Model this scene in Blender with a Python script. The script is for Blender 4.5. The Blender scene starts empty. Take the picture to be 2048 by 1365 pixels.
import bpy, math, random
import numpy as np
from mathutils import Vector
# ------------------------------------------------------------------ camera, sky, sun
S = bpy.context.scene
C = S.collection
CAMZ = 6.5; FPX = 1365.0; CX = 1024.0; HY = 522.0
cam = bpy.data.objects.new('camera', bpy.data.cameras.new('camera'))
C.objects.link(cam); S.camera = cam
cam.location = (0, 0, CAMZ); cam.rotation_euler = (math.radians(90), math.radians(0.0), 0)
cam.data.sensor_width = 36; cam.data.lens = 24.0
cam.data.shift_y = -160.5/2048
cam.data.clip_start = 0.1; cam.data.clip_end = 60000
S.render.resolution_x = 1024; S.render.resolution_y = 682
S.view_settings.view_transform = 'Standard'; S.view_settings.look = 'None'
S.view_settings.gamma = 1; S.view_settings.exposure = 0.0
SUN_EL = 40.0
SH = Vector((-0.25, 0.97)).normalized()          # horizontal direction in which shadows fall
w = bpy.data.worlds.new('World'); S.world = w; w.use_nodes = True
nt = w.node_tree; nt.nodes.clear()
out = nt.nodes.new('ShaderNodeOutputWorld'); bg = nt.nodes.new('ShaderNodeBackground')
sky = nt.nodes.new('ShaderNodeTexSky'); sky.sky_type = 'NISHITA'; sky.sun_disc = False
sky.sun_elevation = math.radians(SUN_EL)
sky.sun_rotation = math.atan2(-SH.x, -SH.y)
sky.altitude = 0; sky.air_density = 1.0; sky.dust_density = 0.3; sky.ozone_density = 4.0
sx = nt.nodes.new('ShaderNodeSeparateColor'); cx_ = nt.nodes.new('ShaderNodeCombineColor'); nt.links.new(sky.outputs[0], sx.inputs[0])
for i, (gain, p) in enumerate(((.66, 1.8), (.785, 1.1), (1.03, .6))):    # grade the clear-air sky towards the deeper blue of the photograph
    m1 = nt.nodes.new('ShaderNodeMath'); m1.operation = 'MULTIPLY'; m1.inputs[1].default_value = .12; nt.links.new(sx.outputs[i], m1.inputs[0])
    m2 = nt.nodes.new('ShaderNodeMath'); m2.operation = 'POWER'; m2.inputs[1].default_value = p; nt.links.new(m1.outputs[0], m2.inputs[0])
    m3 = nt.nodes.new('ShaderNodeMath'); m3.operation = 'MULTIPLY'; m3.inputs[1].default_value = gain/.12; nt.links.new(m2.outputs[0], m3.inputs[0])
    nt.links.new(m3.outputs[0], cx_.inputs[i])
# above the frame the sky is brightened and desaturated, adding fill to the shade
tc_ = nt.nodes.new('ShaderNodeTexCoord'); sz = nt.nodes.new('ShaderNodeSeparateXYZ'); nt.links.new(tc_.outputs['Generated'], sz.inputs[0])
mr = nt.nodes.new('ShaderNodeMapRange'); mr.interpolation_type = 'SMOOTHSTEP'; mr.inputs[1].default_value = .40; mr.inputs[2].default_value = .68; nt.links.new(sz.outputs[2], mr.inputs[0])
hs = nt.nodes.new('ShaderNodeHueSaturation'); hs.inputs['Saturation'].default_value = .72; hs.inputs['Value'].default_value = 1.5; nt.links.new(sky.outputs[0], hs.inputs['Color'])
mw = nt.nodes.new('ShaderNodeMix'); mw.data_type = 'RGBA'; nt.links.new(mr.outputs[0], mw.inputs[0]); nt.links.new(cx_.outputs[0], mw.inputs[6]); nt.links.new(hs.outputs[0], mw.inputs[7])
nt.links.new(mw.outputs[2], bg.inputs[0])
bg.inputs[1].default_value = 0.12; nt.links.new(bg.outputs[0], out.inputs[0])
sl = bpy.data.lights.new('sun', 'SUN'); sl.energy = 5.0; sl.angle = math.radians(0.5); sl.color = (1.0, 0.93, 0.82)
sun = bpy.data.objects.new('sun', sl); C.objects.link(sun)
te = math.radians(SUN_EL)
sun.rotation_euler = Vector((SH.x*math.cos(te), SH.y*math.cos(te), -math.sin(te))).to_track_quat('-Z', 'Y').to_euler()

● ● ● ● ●

Given problem: Copy every line verbatim.

Exercise answer:
Model this scene in Blender with a Python script. The script is for Blender 4.5. The Blender scene starts empty. Take the picture to be 2048 by 1365 pixels.
import bpy, math, random
import numpy as np
from mathutils import Vector
# ------------------------------------------------------------------ camera, sky, sun
S = bpy.context.scene
C = S.collection
CAMZ = 6.5; FPX = 1365.0; CX = 1024.0; HY = 522.0
cam = bpy.data.objects.new('camera', bpy.data.cameras.new('camera'))
C.objects.link(cam); S.camera = cam
cam.location = (0, 0, CAMZ); cam.rotation_euler = (math.radians(90), math.radians(0.0), 0)
cam.data.sensor_width = 36; cam.data.lens = 24.0
cam.data.shift_y = -160.5/2048
cam.data.clip_start = 0.1; cam.data.clip_end = 60000
S.render.resolution_x = 1024; S.render.resolution_y = 682
S.view_settings.view_transform = 'Standard'; S.view_settings.look = 'None'
S.view_settings.gamma = 1; S.view_settings.exposure = 0.0
SUN_EL = 40.0
SH = Vector((-0.25, 0.97)).normalized()          # horizontal direction in which shadows fall
w = bpy.data.worlds.new('World'); S.world = w; w.use_nodes = True
nt = w.node_tree; nt.nodes.clear()
out = nt.nodes.new('ShaderNodeOutputWorld'); bg = nt.nodes.new('ShaderNodeBackground')
sky = nt.nodes.new('ShaderNodeTexSky'); sky.sky_type = 'NISHITA'; sky.sun_disc = False
sky.sun_elevation = math.radians(SUN_EL)
sky.sun_rotation = math.atan2(-SH.x, -SH.y)
sky.altitude = 0; sky.air_density = 1.0; sky.dust_density = 0.3; sky.ozone_density = 4.0
sx = nt.nodes.new('ShaderNodeSeparateColor'); cx_ = nt.nodes.new('ShaderNodeCombineColor'); nt.links.new(sky.outputs[0], sx.inputs[0])
for i, (gain, p) in enumerate(((.66, 1.8), (.785, 1.1), (1.03, .6))):    # grade the clear-air sky towards the deeper blue of the photograph
    m1 = nt.nodes.new('ShaderNodeMath'); m1.operation = 'MULTIPLY'; m1.inputs[1].default_value = .12; nt.links.new(sx.outputs[i], m1.inputs[0])
    m2 = nt.nodes.new('ShaderNodeMath'); m2.operation = 'POWER'; m2.inputs[1].default_value = p; nt.links.new(m1.outputs[0], m2.inputs[0])
    m3 = nt.nodes.new('ShaderNodeMath'); m3.operation = 'MULTIPLY'; m3.inputs[1].default_value = gain/.12; nt.links.new(m2.outputs[0], m3.inputs[0])
    nt.links.new(m3.outputs[0], cx_.inputs[i])
# above the frame the sky is brightened and desaturated, adding fill to the shade
tc_ = nt.nodes.new('ShaderNodeTexCoord'); sz = nt.nodes.new('ShaderNodeSeparateXYZ'); nt.links.new(tc_.outputs['Generated'], sz.inputs[0])
mr = nt.nodes.new('ShaderNodeMapRange'); mr.interpolation_type = 'SMOOTHSTEP'; mr.inputs[1].default_value = .40; mr.inputs[2].default_value = .68; nt.links.new(sz.outputs[2], mr.inputs[0])
hs = nt.nodes.new('ShaderNodeHueSaturation'); hs.inputs['Saturation'].default_value = .72; hs.inputs['Value'].default_value = 1.5; nt.links.new(sky.outputs[0], hs.inputs['Color'])
mw = nt.nodes.new('ShaderNodeMix'); mw.data_type = 'RGBA'; nt.links.new(mr.outputs[0], mw.inputs[0]); nt.links.new(cx_.outputs[0], mw.inputs[6]); nt.links.new(hs.outputs[0], mw.inputs[7])
nt.links.new(mw.outputs[2], bg.inputs[0])
bg.inputs[1].default_value = 0.12; nt.links.new(bg.outputs[0], out.inputs[0])
sl = bpy.data.lights.new('sun', 'SUN'); sl.energy = 5.0; sl.angle = math.radians(0.5); sl.color = (1.0, 0.93, 0.82)
sun = bpy.data.objects.new('sun', sl); C.objects.link(sun)
te = math.radians(SUN_EL)
sun.rotation_euler = Vector((SH.x*math.cos(te), SH.y*math.cos(te), -math.sin(te))).to_track_quat('-Z', 'Y').to_euler()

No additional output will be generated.